Eventually Byard had a disagreement with Pomeroy and left to play as a solo pianist at the Stables in Boston. He then formed a trio and found plenty of work in the local clubs. Blue Note Records wanted to record him, but also wanted to substitute New York musicians for his bassist and drummer, so Byard turned them down.

By now he was also an accomplished orchestrator. The band led by the trumpeter Maynard Ferguson that he joined in 1959 was well endowed with arrangers since Don Sebesky, Willie Maiden and Slide Hampton were in its ranks. "Maynard thought very highly of Jaki's arrangements," said Ernie Garside, an English trumpeter who later joined the band as sideman and manager. "They were very sophisticated, beautifully written out by Jaki, but we didn't play them often."

"It was a good experience working with the famous high-note trumpet player," said Byard, "but he wouldn't use any of my arrangements." Four of them were recorded, however.

Next came the years with Mingus.
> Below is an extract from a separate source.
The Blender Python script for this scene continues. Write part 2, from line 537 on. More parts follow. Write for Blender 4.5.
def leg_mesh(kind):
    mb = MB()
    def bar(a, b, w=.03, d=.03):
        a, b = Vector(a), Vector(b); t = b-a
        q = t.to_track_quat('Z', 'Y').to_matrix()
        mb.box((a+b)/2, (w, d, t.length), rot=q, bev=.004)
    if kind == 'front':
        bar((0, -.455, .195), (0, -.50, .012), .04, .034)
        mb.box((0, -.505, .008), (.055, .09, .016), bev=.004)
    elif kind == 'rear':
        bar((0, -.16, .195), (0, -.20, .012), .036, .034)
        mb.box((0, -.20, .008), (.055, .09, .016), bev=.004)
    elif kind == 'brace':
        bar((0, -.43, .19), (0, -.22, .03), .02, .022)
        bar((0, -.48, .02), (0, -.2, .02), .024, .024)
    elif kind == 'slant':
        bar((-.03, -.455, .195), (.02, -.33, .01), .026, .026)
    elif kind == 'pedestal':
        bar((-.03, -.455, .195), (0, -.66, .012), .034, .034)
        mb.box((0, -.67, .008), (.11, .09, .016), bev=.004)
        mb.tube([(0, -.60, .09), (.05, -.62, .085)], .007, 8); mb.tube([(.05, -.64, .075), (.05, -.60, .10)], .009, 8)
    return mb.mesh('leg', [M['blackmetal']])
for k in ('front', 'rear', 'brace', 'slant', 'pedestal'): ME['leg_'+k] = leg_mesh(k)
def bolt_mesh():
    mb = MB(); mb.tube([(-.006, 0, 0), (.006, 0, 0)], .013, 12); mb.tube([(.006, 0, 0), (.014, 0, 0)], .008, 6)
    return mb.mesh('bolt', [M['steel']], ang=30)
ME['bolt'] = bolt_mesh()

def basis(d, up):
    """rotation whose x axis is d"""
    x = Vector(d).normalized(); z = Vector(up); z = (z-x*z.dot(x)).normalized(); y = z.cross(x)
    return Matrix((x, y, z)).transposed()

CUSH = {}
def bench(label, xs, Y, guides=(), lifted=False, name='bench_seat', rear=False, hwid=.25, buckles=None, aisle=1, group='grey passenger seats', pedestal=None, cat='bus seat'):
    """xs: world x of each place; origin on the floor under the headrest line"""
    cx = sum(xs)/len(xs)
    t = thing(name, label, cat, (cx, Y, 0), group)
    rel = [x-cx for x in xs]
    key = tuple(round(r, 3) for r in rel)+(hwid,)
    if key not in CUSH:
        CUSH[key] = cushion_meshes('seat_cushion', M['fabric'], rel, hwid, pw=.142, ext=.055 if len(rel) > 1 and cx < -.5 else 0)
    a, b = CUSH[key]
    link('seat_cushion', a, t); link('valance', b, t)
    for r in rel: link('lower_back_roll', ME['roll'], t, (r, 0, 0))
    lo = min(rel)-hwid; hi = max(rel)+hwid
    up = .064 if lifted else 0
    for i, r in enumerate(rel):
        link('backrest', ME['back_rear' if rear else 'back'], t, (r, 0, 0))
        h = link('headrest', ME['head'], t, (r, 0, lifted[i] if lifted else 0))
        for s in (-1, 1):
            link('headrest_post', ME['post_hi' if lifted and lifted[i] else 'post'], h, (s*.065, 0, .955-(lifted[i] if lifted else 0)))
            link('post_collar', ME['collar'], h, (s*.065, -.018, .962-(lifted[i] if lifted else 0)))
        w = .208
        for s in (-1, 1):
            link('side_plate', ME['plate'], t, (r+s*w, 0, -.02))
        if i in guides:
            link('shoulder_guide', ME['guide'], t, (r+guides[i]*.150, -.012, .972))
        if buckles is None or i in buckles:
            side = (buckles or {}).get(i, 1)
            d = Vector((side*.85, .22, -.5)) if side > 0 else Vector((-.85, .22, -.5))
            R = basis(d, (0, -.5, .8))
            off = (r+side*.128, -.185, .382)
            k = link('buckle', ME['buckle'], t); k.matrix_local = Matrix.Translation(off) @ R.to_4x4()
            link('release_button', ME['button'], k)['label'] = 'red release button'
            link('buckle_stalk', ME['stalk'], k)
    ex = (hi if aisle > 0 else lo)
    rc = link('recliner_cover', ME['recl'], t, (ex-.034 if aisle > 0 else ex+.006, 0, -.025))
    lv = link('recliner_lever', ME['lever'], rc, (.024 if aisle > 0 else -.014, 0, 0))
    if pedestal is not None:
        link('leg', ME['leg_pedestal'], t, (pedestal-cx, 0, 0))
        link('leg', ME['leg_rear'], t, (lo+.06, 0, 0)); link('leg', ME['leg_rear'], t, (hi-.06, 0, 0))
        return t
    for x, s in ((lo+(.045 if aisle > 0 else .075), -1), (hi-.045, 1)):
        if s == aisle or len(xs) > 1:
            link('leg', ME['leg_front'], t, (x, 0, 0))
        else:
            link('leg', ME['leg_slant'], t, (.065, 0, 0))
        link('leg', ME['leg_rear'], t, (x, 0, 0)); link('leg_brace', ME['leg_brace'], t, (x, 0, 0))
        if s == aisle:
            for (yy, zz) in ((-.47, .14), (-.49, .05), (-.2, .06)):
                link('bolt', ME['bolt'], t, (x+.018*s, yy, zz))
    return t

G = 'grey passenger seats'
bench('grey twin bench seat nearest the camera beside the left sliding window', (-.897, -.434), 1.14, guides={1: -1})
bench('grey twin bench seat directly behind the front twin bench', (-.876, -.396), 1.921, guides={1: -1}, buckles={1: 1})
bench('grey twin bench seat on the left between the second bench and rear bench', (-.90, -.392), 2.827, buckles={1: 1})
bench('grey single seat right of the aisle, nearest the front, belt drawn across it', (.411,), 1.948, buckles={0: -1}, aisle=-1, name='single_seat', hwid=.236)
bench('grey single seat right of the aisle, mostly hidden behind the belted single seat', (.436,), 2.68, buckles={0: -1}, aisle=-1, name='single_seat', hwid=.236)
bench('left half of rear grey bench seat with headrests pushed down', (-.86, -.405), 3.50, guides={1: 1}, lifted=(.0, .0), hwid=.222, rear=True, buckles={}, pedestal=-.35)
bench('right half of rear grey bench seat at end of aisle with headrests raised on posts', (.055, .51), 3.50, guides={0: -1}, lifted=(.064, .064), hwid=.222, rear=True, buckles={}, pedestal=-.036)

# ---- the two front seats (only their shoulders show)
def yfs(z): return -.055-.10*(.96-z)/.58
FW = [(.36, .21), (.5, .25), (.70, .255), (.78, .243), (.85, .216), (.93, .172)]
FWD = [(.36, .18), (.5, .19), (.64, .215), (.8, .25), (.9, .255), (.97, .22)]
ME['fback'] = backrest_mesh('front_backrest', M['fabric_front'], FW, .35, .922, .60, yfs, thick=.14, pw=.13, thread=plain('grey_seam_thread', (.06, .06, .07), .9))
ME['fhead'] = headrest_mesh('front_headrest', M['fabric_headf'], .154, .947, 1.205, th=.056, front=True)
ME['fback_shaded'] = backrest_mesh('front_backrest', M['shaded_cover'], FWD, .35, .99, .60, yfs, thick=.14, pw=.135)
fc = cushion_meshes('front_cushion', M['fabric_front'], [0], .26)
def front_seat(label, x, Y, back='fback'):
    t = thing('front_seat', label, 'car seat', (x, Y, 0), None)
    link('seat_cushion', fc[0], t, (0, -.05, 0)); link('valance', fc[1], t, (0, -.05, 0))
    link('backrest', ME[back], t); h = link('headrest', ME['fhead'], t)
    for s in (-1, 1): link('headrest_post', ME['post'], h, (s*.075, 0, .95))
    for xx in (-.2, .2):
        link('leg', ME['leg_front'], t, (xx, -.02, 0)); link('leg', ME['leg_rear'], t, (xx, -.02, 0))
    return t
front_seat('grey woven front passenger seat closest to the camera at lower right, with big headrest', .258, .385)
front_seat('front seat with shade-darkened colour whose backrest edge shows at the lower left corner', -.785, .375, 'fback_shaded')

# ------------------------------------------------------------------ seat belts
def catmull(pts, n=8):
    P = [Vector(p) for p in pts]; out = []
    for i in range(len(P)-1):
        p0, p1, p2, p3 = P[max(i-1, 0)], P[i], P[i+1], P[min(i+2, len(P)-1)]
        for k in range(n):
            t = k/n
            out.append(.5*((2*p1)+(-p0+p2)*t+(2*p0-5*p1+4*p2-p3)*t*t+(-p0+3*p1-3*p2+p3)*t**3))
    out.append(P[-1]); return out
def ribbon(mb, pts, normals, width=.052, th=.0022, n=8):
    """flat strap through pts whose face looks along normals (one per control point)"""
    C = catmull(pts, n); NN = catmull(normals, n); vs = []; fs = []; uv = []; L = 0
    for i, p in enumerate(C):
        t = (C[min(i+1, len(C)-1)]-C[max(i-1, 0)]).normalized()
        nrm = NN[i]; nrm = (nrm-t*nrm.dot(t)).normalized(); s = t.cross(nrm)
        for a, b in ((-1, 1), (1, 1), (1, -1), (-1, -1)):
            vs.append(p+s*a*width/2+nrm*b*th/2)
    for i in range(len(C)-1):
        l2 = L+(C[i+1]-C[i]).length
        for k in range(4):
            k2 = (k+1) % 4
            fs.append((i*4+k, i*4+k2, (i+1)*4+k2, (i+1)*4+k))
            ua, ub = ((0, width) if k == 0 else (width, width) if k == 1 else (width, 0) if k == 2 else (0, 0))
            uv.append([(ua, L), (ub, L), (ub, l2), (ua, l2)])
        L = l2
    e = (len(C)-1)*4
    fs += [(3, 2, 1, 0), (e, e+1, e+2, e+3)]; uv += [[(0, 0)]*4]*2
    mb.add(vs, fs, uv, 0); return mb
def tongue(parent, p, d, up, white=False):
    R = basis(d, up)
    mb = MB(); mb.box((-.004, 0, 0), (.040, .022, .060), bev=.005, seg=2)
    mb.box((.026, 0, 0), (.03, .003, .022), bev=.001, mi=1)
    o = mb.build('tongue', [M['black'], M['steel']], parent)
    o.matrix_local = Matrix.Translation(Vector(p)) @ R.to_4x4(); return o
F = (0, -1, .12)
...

Byard's opinions of the bassist diverged. On one occasion he said, "Once you get to know him, he's really a gentle man. A cool person. He's a very soft man. It's unbelievable once you get to know him as a friend, he has a smile for you and all that." On another occasion: "I haven't got much to say about working with him. One of the reasons was exposure. But I can do without the dictator approach in music."

When he left Mingus, his prodigious talents now recognised, Byard continued to associate with other ex-Mingus players, including the saxophone players Booker Ervin and Roland Kirk and trumpeter Don Ellis. His recordings proliferated in number and variety and in 1968 he made an album, Jaki Byard With Strings. His priority now became teaching, and he ran departments at several schools, including the New England Conservatory. From the late Seventies he led a 20-piece band, the Apollo Stompers, in Boston. At the same time he led a similar band of the same name in New York that recorded a somewhat uneven collection in 1984.

Byard visited Britain in 1981 and recorded here with the avant-garde pianist Howard Riley. In 1982 he made yet another collection of piano duets, this time with Ran Blake, another avant-garde musician. A later version of the Apollo Stompers recorded another album in 1988. The same year a return visit to London resulted in the CD Jaki Byard and Howard Riley Live at the Royal Festival Hall, and Byard came back to Europe with the Charlie Mingus Big Band, led now by another Mingus veteran, the trombonist Jimmy Knepper.

In 1991 Byard was invited to give one of a series of solo piano recitals that was recorded in the Maybeck Recital Hall in San Francisco. He covered the gamut of his work. He played his own lengthy Family Suite and three compositions by Thelonious Monk, and reverted to the early stride pianists in his "Tribute to the Ticklers". He made few recordings during the Nineties and concentrated instead on his teaching at the Manhattan School of Music.

Appropriately his last recording, with the reed player Michael Marcus, This Happening '96, was greeted by a leading jazz magazine as "a beautiful recording of stunning depth and feeling". The album is due for release in March.

"Don't mess with my music," he said with pride. "If you want to listen to it, listen; if you don't, don't. But don't tell me how to play."

He was found dead in the New York apartment where he lived with his daughters. He had been shot.

John A. Byard, pianist, instrumentalist, composer, teacher: born Worcester, Massachusetts 15 June 1922; married (one son, two daughters); died New York 11 February 1999.